La bibliorexia no debe ser confundida con la bibliofobia, otro vocablo de mi invención, que señala el horror a las obras escritas. El bibliófobo sale huyendo en cuanto ve un libro, y no digamos una librería. Lo rechaza nada más verlo, lo teme más que el gato al agua, y se rige por aquel adagio decimonónico de “las novelas, mejor no verlas”. El biblioréxico en cambio, no rehúye los libros abiertamente (ni los establecimientos que los expenden), pero reduce su consumo a extremos de uno al año, o menos todavía.

La bibliorexia está muy extendida en nuestro país. A diferencia de la anorexia, más corriente en la población femenina joven, la bibliorexia afecta a varones y hembras, jóvenes y viejos, políticos y ciudadanos corrientes, a gentes de los medios audio y visuales de comunicación, y a los consiguientes receptores de sus mensajes. Los que no la padecen pueden contarse con los dedos de una mano. Y aún sobran dedos. 

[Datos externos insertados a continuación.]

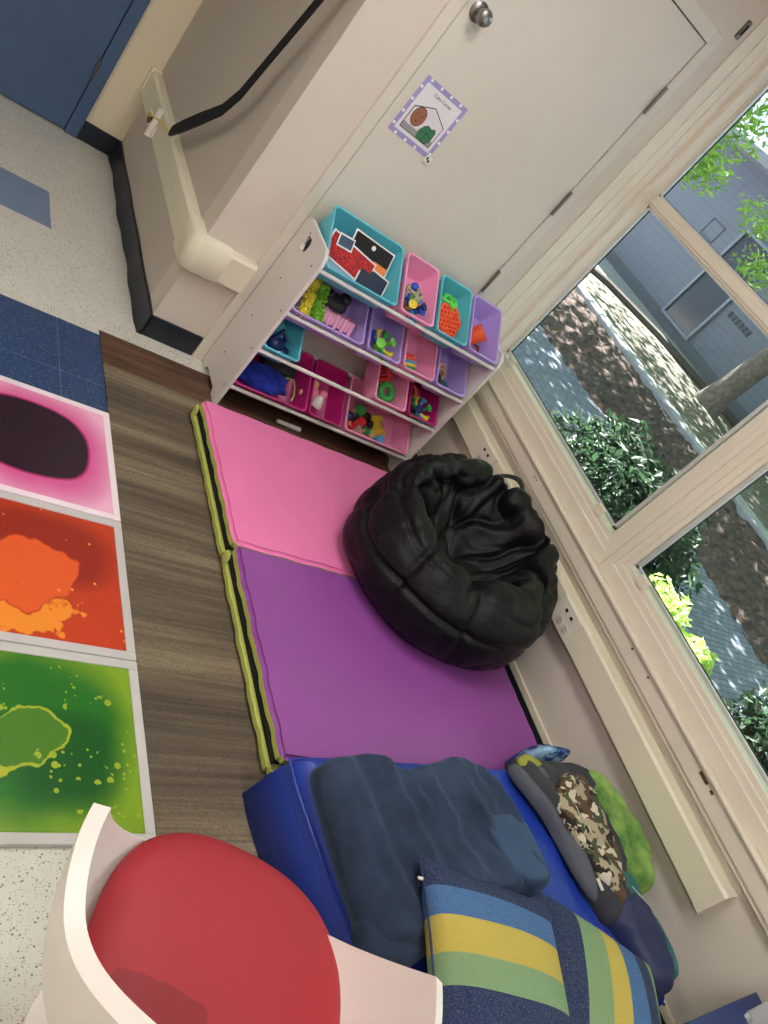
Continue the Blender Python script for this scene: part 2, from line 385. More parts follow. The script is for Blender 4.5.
# window wall
XW = .70; YE = -5.3
muls = [(-1.17, -1.36), (-2.475, -2.665), (-3.78, -3.97)]
panes = [(-.055, -1.17), (-1.36, -2.475), (-2.665, -3.78), (-3.97, -5.085)]
bm = newbm(); box(bm, XW, .85, FY0, 0, 0, .607); box(bm, XW, .85, FY0, 0, 2.42, CZ); box(bm, XW, .85, FY0, -5.13, .607, 2.42); box(bm, .7225, .85, 0, 1.5, 2.42, CZ)  # last box continues past the corner, added to stop sunlight leaking indoors
struct('wall_right', bm, M_wallr, 'beige wall under the windows')
struct('baseboard_right', B(.688, .70, FY0, 0, 0, .055, .002), M_base, 'black vinyl baseboard under the windows')
struct('trim_1', B(.686, .70, FY0, -.0, .0555, .085, .004), M_cream, 'cream cable trim running above the baseboard')
struct('baseboard_back', B(-.80, -.562, -.016, -.0045, 0, .1, .003), M_base, 'black vinyl baseboard on the back wall corner')
def wavy_base():
    bm = newbm(); n = 40
    for k in range(n):
        y0 = 0-.016+(YF+.016)*k/n; y1 = -.016+(YF+.016)*(k+1)/n
    prev = None
    for k in range(n+1):
        y = -.016+(YF+.012)*k/n; w = .004*sin(y*9)+.003*sin(y*23); z = .1+.002*sin(y*14)
        ring = [bm.verts.new(q) for q in ((-.79, y, 0), (-.812-w, y, 0), (-.803-w*.5, y, .02), (-.802, y, z-.003), (-.79, y, z))]
        if prev:
            for a in range(5): bm.faces.new((prev[a], prev[(a+1) % 5], ring[(a+1) % 5], ring[a]))
        else: bm.faces.new(ring)
        prev = ring
    bm.faces.new(prev[::-1]); return bm
struct('baseboard_alcove', wavy_base(), M_base, 'black vinyl baseboard along the alcove wall', smooth=True)
struct('baseboard_far', B(-.984, -.80, YF-.012, YF, 0, .1, .003), M_base, 'black vinyl baseboard beside the blue door')
# vertical jamb trim in the corner
bm = newbm(); box(bm, .50, .70, -.010, -.0005, .09, 2.6, .0015); box(bm, .56, .70, -.016, -.009, .61, 2.6, .001); box(bm, .60, .70, -.021, -.015, .61, 2.6, .001); box(bm, .645, .70, -.045, -.020, .61, 2.6, .002)
struct('trim_2', bm, M_cream, 'stepped cream corner trim between back wall and window')
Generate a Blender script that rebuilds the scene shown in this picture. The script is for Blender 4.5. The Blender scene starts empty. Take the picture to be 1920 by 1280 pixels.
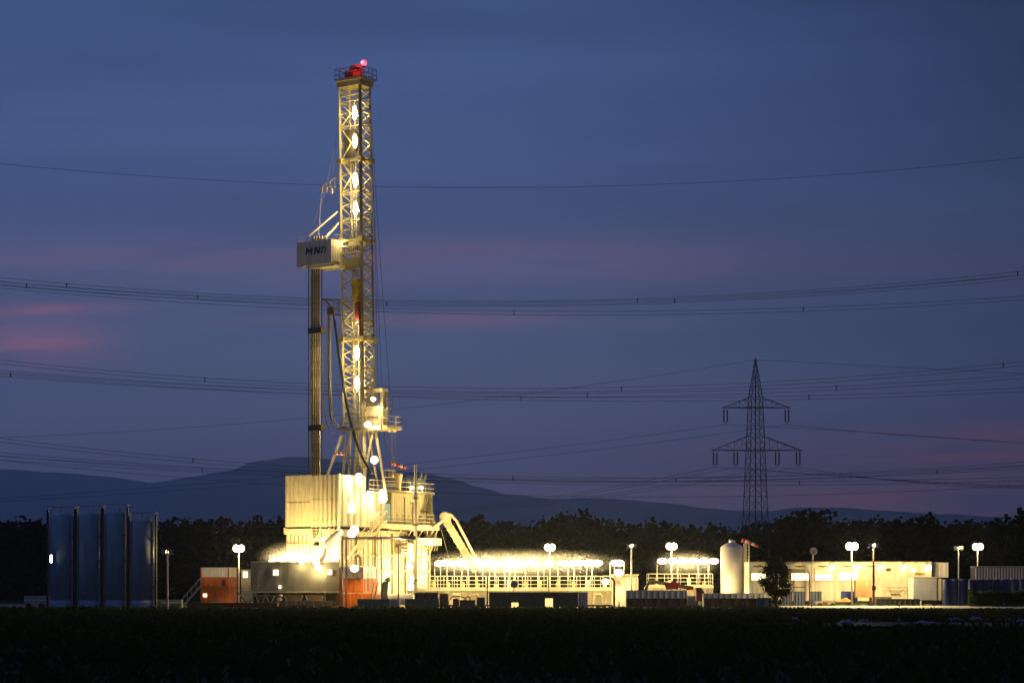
import bpy, math, random
import numpy as np
from mathutils import Vector, Matrix

random.seed(7)
rng = np.random.default_rng(11)
SC = bpy.context.scene
COL = SC.collection
F = 4000.0                       # focal length in pixels of the 1920 px wide photograph
HZ = 1110.0                      # row of the horizon
CAMZ = 1.7

# ------------------------------------------------------------------ camera
cam_d = bpy.data.cameras.new("camera")
cam = bpy.data.objects.new("camera", cam_d)
COL.objects.link(cam)
cam.location = (0, 0, CAMZ)
cam.rotation_euler = (math.radians(90), 0, 0)
cam_d.sensor_width = 36
cam_d.lens = 36 * F / 1920
cam_d.shift_y = (HZ - 640) / 1920
cam_d.clip_start = 0.5
cam_d.clip_end = 60000
SC.camera = cam

# ------------------------------------------------------------------ world: dusk sky after sunset
W = bpy.data.worlds.new("World")
SC.world = W
W.use_nodes = True
nt = W.node_tree
nt.nodes.clear()


def N(t, **kw):
    n = nt.nodes.new(t)
    for k, v in kw.items():
        setattr(n, k, v)
    return n


def srgb(r, g, b, k=1.0):
    def c(x):
        x /= 255.0
        return (x / 12.92 if x <= 0.04045 else ((x + 0.055) / 1.055) ** 2.4) * k
    return (c(r), c(g), c(b), 1.0)


def M_(op, a, b=None, c=None, clamp=False):
    n = N('ShaderNodeMath', operation=op)
    n.use_clamp = clamp
    for i, v in enumerate((a, b, c)):
        if v is None:
            continue
        if isinstance(v, (int, float)):
            n.inputs[i].default_value = v
        else:
            nt.links.new(v, n.inputs[i])
    return n.outputs[0]


tc = N('ShaderNodeTexCoord')
sep = N('ShaderNodeSeparateXYZ')
nt.links.new(tc.outputs['Generated'], sep.inputs[0])
sx, sy_, sz = sep.outputs
yy = M_('MAXIMUM', M_('ABSOLUTE', sy_), 0.05)
az = M_('DIVIDE', sx, yy)            # direction east-west of the view axis
el = M_('DIVIDE', sz, yy)            # height above the horizon
ramp = N('ShaderNodeValToRGB')
nt.links.new(M_('MULTIPLY', el, 2.5, clamp=True), ramp.inputs[0])
stops = [(0.0, (112, 98, 132)), (0.03, (108, 100, 136)), (0.075, (100, 103, 136)), (0.12, (80, 92, 124)), (0.157, (80, 86, 122)),
         (0.19, (66, 82, 122)), (0.235, (63, 81, 124)), (0.29, (57, 77, 119)), (0.4, (48, 66, 114))]
er = ramp.color_ramp
while len(er.elements) < len(stops):
    er.elements.new(0.5)
for e, (p, c) in zip(er.elements, stops):
    e.position = p * 2.5
    e.color = srgb(*c)
# stretched cloud noise in (az, el)
comb = N('ShaderNodeCombineXYZ')
nt.links.new(M_('MULTIPLY', az, 9.0), comb.inputs[0])
nt.links.new(M_('MULTIPLY', M_('ADD', el, M_('MULTIPLY', az, -0.02)), 95.0), comb.inputs[1])
nz = N('ShaderNodeTexNoise')
nz.inputs['Scale'].default_value = 1.0
nz.inputs['Detail'].default_value = 7.0
nz.inputs['Roughness'].default_value = 0.55
nz.inputs['Distortion'].default_value = 0.6
nt.links.new(comb.outputs[0], nz.inputs['Vector'])
nz2 = N('ShaderNodeTexNoise')
nz2.inputs['Scale'].default_value = 0.33
nz2.inputs['Detail'].default_value = 4.0
nt.links.new(comb.outputs[0], nz2.inputs['Vector'])


def blob(pxx, pyy, wx, wy, amp):
    a0, e0 = (pxx - 960) / F, (HZ - pyy) / F
    dx = M_('DIVIDE', M_('SUBTRACT', az, a0), wx / F)
    dy = M_('DIVIDE', M_('SUBTRACT', el, e0), wy / F)
    r2 = M_('ADD', M_('MULTIPLY', dx, dx), M_('MULTIPLY', dy, dy))
    return M_('MULTIPLY', M_('EXPONENT', M_('MULTIPLY', r2, -1.0)), amp)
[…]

La consecuencia de la bibliorexia es la delgadez intelectual extrema. Oyes hablar a un biblioréxico o una biblioréxica, te percatas de lo raquítico de su vocabulario, lo escuchimizada que está su capacidad de raciocinio, y es que se te cae el alma a los pies.

El biblioréxico, como la anoréxica, no tiene conciencia de lo escurrido de su intelecto. Así como la anoréxica solo se fija en lo bien que le cae la ropa, los biblioréxicos solo tienen conciencia en lo bien que les cae el iPhone o el WhatsApp. Como la pobreza expresiva impregna nuestra sociedad, no son conscientes de la suya; y como a la hora de citar un autor, una obra, un asunto histórico, filosófico o científico, les basta pasar el índice por la pantalla y dar un vistazo a la Wikipedia para salir del paso, no necesitan más.

Lo malo de las delgadeces extremas es la pérdida de fuerza. Al flacucho, cualquier tipo de peso normal lo zarandea y se lo lleva por delante; al de intelecto esmirriado, cualquier vivales le vende la burra.

En definitiva, lo que recomiendo a los lectores es un régimen básicamente bibliofágico (de “phagia”, “cualidad de comer” en griego). El sobrepeso, y aun la obesidad de entendederas, lejos de ser insalubre o antiestético, resulta todo lo contrario.

Si todos fuéramos obesos de cacumen, otro gallo nos estaría cantando desde hace tiempo.